▼

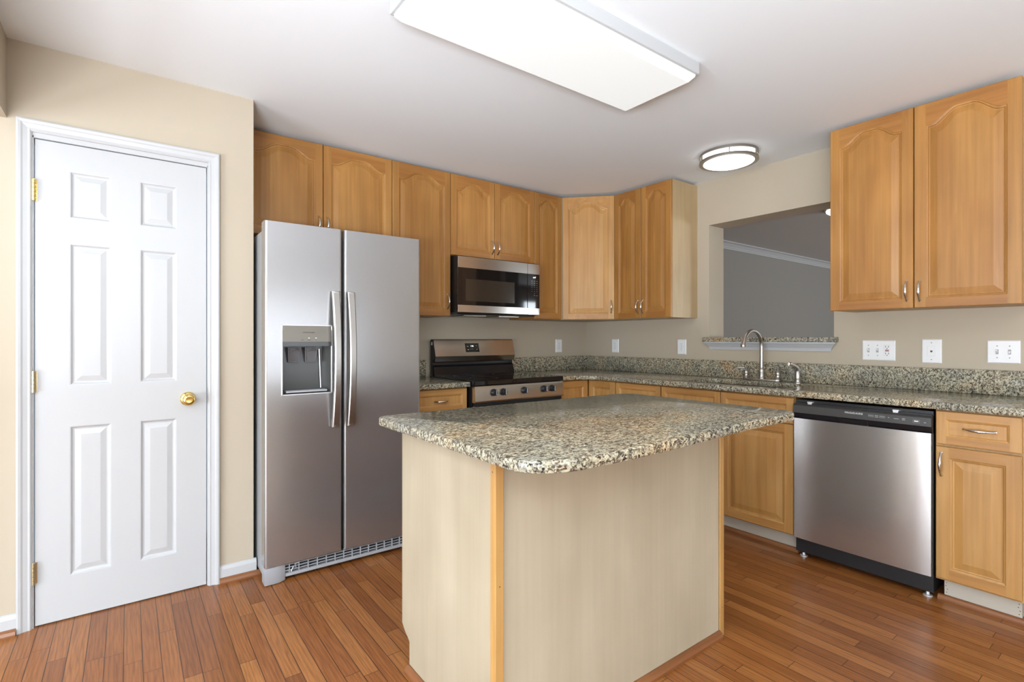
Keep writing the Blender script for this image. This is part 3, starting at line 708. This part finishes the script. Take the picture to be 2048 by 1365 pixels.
for xx, ww in ((-2.915, .014), (-2.882, .016), (-2.848, .005)): obj('control_label', MB().box(xx-ww/2, xx+ww/2, FYD-.0064, FYD-.0045, 1.1955, 1.198), text_d, ld)
for xx, ww in ((-2.883, .008), (-2.848, .008)): obj('indicator_mark', MB().box(xx-ww/2, xx+ww/2, FYD-.0062, FYD-.0045, 1.205, 1.2085), text_w, ld)
for x in (FX0+.03, FX1-.06): obj('hinge_cover', MB().box(x, x+.03, -.85, -.70, 1.742, 1.768, ch=.006), grey_case, fr)
# base grille and feet
mb = MB().box(FX0+.10, FX1-.02, -.845, -.825, .018, .034, ch=.002)
for k in range(3): mb.box(FX0+.10, FX1-.02, -.842, -.832, .044+k*.0145, .0475+k*.0145)
x = FX0+.118
while x < FX1-.03: mb.box(x, x+.003, -.8425, -.830, .034, .083); x += .046
obj('base_grille', mb, grey_pl, fr)
obj('grille_shadow_box', MB().box(FX0+.05, FX1-.02, -.826, -.78, .02, .084), void, fr)
for s, x0 in ((1, FX0), (-1, FX1)):
    P = [(x0, -.862), (x0+s*.066, -.862), (x0+s*.098, -.845), (x0+s*.098, -.80), (x0, -.80)]
    if s < 0: P = P[::-1]
    obj('front_foot', MB().prism(P, .004, .086, ch=.002), grey_pl, fr)
obj('loose_wire', MB().tube([(FX0+.125, -.848, .040), (FX0+.135, -.850, .062), (FX0+.150, -.849, .050), (FX0+.143, -.85, .074), (FX0+.165, -.848, .078)], .0022, 6), bright, fr)

# ------------------------------------------------------------------ range
RX0, RX1, RY = -1.764, -.964, -.688
rg = thing('kitchen_range', 'stainless electric range with black glass cooktop and front knobs', 'range', (-1.36, -.35, 0))
obj('body', MB().box(RX0, RX1, RY+.030, -.03, .03, .886), black_s, rg)
obj('cooktop', MB().box(RX0-.002, RX1+.002, RY-.004, -.075, .888, .923, ch=.005), black_g, rg)
for cx_, cy_, r in ((-1.56, -.50, .10), (-1.17, -.50, .085), (-1.56, -.23, .075), (-1.17, -.23, .10)):
    obj('burner_ring', MB().lathe([(r-.0012, .9232), (r, .9234), (r+.0012, .9232)], (cx_, cy_, 0), 'z', 48), dkgrey, rg)
# control fascia
mb = MB().extrude_profile([(RY, .884), (RY-.002, .872), (RY-.010, .785), (RY-.006, .775), (RY+.03, .775), (RY+.03, .886)], 'x', RX0+.002, RX1-.002)
cp_ = obj('control_fascia', mb, steel_h, rg)
for kx in (-1.609, -1.529, -1.342, -1.159, -1.080):
    yk = RY-.006
    kn = obj('knob', MB().lathe([(0, .0), (.024, .0), (.0245, .004), (.0215, .008), (.0195, .020), (.016, .0215), (0, .0215)], (kx, yk, .838), 'y', 24), black, rg)
    obj('grip', MB().box(kx-.005, kx+.005, yk-.034, yk-.018, .838-.021, .838+.021, ch=.003), black, kn)
    obj('pointer', MB().box(kx-.0012, kx+.0012, yk-.0352, yk-.033, .838-.016, .838+.018), text_w, kn)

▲

| SET TASK |
All the lines above are to be reproduced exactly, except the pictures.

| COMPLETE RESPONSE |
Keep writing the Blender script for this image. This is part 3, starting at line 708. This part finishes the script. Take the picture to be 2048 by 1365 pixels.
for xx, ww in ((-2.915, .014), (-2.882, .016), (-2.848, .005)): obj('control_label', MB().box(xx-ww/2, xx+ww/2, FYD-.0064, FYD-.0045, 1.1955, 1.198), text_d, ld)
for xx, ww in ((-2.883, .008), (-2.848, .008)): obj('indicator_mark', MB().box(xx-ww/2, xx+ww/2, FYD-.0062, FYD-.0045, 1.205, 1.2085), text_w, ld)
for x in (FX0+.03, FX1-.06): obj('hinge_cover', MB().box(x, x+.03, -.85, -.70, 1.742, 1.768, ch=.006), grey_case, fr)
# base grille and feet
mb = MB().box(FX0+.10, FX1-.02, -.845, -.825, .018, .034, ch=.002)
for k in range(3): mb.box(FX0+.10, FX1-.02, -.842, -.832, .044+k*.0145, .0475+k*.0145)
x = FX0+.118
while x < FX1-.03: mb.box(x, x+.003, -.8425, -.830, .034, .083); x += .046
obj('base_grille', mb, grey_pl, fr)
obj('grille_shadow_box', MB().box(FX0+.05, FX1-.02, -.826, -.78, .02, .084), void, fr)
for s, x0 in ((1, FX0), (-1, FX1)):
    P = [(x0, -.862), (x0+s*.066, -.862), (x0+s*.098, -.845), (x0+s*.098, -.80), (x0, -.80)]
    if s < 0: P = P[::-1]
    obj('front_foot', MB().prism(P, .004, .086, ch=.002), grey_pl, fr)
obj('loose_wire', MB().tube([(FX0+.125, -.848, .040), (FX0+.135, -.850, .062), (FX0+.150, -.849, .050), (FX0+.143, -.85, .074), (FX0+.165, -.848, .078)], .0022, 6), bright, fr)

# ------------------------------------------------------------------ range
RX0, RX1, RY = -1.764, -.964, -.688
rg = thing('kitchen_range', 'stainless electric range with black glass cooktop and front knobs', 'range', (-1.36, -.35, 0))
obj('body', MB().box(RX0, RX1, RY+.030, -.03, .03, .886), black_s, rg)
obj('cooktop', MB().box(RX0-.002, RX1+.002, RY-.004, -.075, .888, .923, ch=.005), black_g, rg)
for cx_, cy_, r in ((-1.56, -.50, .10), (-1.17, -.50, .085), (-1.56, -.23, .075), (-1.17, -.23, .10)):
    obj('burner_ring', MB().lathe([(r-.0012, .9232), (r, .9234), (r+.0012, .9232)], (cx_, cy_, 0), 'z', 48), dkgrey, rg)
# control fascia
mb = MB().extrude_profile([(RY, .884), (RY-.002, .872), (RY-.010, .785), (RY-.006, .775), (RY+.03, .775), (RY+.03, .886)], 'x', RX0+.002, RX1-.002)
cp_ = obj('control_fascia', mb, steel_h, rg)
for kx in (-1.609, -1.529, -1.342, -1.159, -1.080):
    yk = RY-.006
    kn = obj('knob', MB().lathe([(0, .0), (.024, .0), (.0245, .004), (.0215, .008), (.0195, .020), (.016, .0215), (0, .0215)], (kx, yk, .838), 'y', 24), black, rg)
    obj('grip', MB().box(kx-.005, kx+.005, yk-.034, yk-.018, .838-.021, .838+.021, ch=.003), black, kn)
    obj('pointer', MB().box(kx-.0012, kx+.0012, yk-.0352, yk-.033, .838-.016, .838+.018), text_w, kn)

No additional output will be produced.